Но Патриарх был пленен. Под страхом лютой смерти, его принуждали приказать Ляпунову и ополченцам оставить Москву, поскольку Гермоген оставался единственным человеком, словам которого верили. Гермоген смерти не боялся, а врагов проклинал. Его заперли в келье Чудова монастыря, но оттуда Гермоген умел переправить свое благословение восставшему народу.

В стане ополченцев начались раздоры. Полякам удалось поссорить Ляпунова с казаками – подбросили подложное письмо, которому казаки поверили и зарубили Ляпунова.

Поскольку в это время под Москвой, в основном, оказались одни казаки, или ополчение, руководство, над которым принадлежало тоже казакам, на Гермогена стал “давить” атаман Заруцкий, требуя, чтобы Патриарх признал право на престол сына Лжедмитрия 1 и Марины Мнишек, при котором Заруцкий был бы “регентом” – поскольку будущий царь был еще младенцем. Гермоген не только проклял авантюристов, но ухитрился разослать грамоты по Руси, где призывал народ к всеобщему ополчению. Надо ли говорить, что эта грамота была воспринята как команда к действию.

В истерзанной, наполовину вымершей от голода, истоптанной поляками, шведами, только что захватившими Новгород и почти весь русский север, шайками разбойников, начисто ограбленная, сбитая войной и голодом с мест, и замерзающая по дорогам, умирающая Россия, стала, по благословению патриарха, подниматься вся.

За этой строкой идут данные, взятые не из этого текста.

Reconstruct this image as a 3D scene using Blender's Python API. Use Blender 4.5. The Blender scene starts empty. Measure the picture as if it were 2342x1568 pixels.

В Нижнем Новгороде началось знаменитое ополчение, возглавляемое Кузьмой Мининым. Напрасно поляки и предатели бояре требовали от Гермогена, что бы он остановил народное выступление, равному по мощи, которому не было. Гермоген только исступленно молился и проклинал врагов.

Его перестали кормить. Из запертой кельи умирающий Патриарх послал благословение восставшим: “да будет над ними милость от Бога и благословение от моего смирения! А на изменников да излиться гнев божий и да будут они прокляты в сем веке и в будущем!”

17 февраля 1612 года Святой Гермоген умер в заточении от голода. Русские полки очистили Москву от поляков 22 октября 1612 года. Тело умершего Святого Гермогена было погребено в Чудовом монастыре, а в феврале 1654 года перенесено в Успенский собор.